With as much connection as that between baseball and science education, I can't imagine how anyone could find the topic boring. What if we handled learning like they handle baseball? PR people work long hours to find and keep alive the connection between humans and the all-American sport. It is done through advertising and promotion, such as designing T-shirts, caps, bobble-heads, and the like. Then we, because we want to be connected to our team, pay large sums of money to collect the trinkets.

What if we did that for learning - for science education? What if someone designed T-shirts and caps, and created bobble-heads of our favorite teachers? Would that make the public love us even more? Probably not.
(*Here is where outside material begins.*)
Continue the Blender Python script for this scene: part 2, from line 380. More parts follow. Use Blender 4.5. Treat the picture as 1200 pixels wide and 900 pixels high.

But what a wonderful world it would be if we had pendants hanging from street lights at the beginning of the school year...if bands would come out, announcing the start of another opportunity to learn.

And I bet we wouldn't have to have any more bake sales to raise money for supplies - if we had PR people creating trinkets for us.

3 comments:

Anonymous said...

I enjoyed your blog very much and agree that pumping up our educational process would be money, time, and energy well spent. We all need to see the good in what we are investing in.

Alicia said...

You know all those sites that sell the "nerdy" math and science t-shirts (I'm a fan by of them by the way)...well, I think it should be required that a portion of their sales go directly to math/science education. They're getting rich off of our trinkets! :)

Renee' H. said...

I agree but it should be with ELA, of course, instead of Science.